Sunday, February 7, 2010

Sundays

On Sundays here, Lidl and Mercedona close early (I say early, I mean sometime before 5) but Oysho, Women's Secret, Pull and Bear, and €2 tackmarket type things do not - essentially, you can buy lingerie and teddy bears, but not groceries. WOE

(I'm bound to do a proper freakout post about the first two sometime - the wine section alone is enough to send the average Irish student into palpitations. TOO MUCH, TOO CHEAP, AAAHHH)

Mad mad mad(rid)

I have now been in Madrid for five days. I arrived at a bright and sunny morning hour last Wednesday after no sleep and launched straight into a day of apartment hunting with two equally bemused coursemates, which was a little painful.


Thus far I have learnt that spaniards/Madrileños are mad for:

Fur. There appear to be a greater concentration of middle-aged women with cigarettes in fur coats here than in any other city I have visited.
...And I've been to Riga.

Cautious road-crossing. Being a naturally meek crosser from a nation of happy-go-lucky jaywalkers, this suits me down to the ground. This seems to be a city designed with pedestrians in mind - an arthritic suptugenerian can be half a street away when the crossing alarm (which generally sounds somewhere between a sci-fi lasergun shootout and a nest of baby cyborg birds tweeting for food, very satisfying) sounds, and still have ample time to get across the road before it turns red. Lovely.

Preventing identity theft. Whenever you pay for anything by laser, you have to produce government ID. Which is a hassle and a half for one as scattered/fearful of theft as myself - do I LOOK like I got it together enough to either apply for a Garda age card (it's only been, oh, two and a half years) or learn to drive before I left home?

Unfortunate hair.
Now, to be fair, the vast majority of folk I've seen actually have quite acceptable hairstyles, and there's hardly a lack of profoundly stupid-looking hair back at home. There's just a sliiightly greater tolerance for liberal gel application/unfortunate fringes/strangely elaborate hairpiling here. And this is the first place I've seen a new and hideous crossbreed stalk the streets (well, metros.
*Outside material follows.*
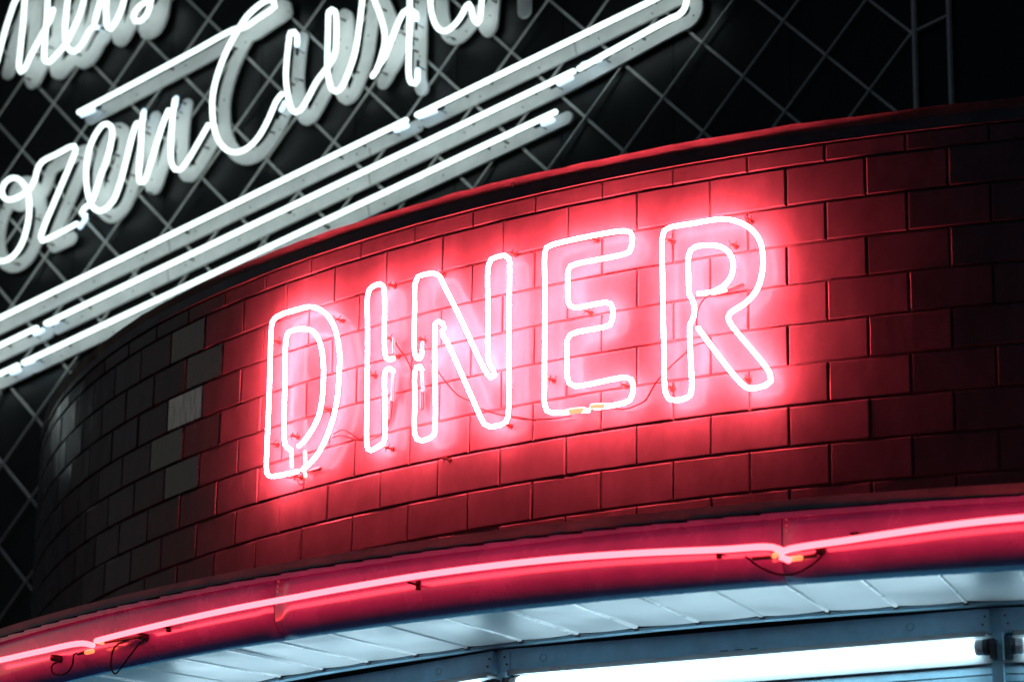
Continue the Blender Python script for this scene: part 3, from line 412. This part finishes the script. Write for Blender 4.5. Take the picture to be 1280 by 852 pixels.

Well, one metro.): The Dreadmullet.
It's pretty much exactly what you're picturing.

Putting milk in juice. Pascual and all those juicy-type companies seem to sell juices with added skimmed milk- and to my bewilderment it's actually not that bad.

B-cup bras. According to Oysho, an underwear-and-confusing-sleepwear vendor, every Spanish woman must wear a B cup, as it's quite literally all they stock.. Puzzling.
Not as puzzling as their clothing however, most of which can't seem to decide if it wants you to wear it to the shops (by Tesco's rules, that is) or to bed.
I'm pretty sure the dungaree-pyjama combo has yet to catch on at home.


However, Madrileños are apparently not mad for:

Cats. In five days I have seen an unusually short human in a cat costume, cat teddies, cat décor, but nary an actual feline in this whole sorry city. Those are disgraceful odds.

Stable internet connections. A world of impotent rage has been mine.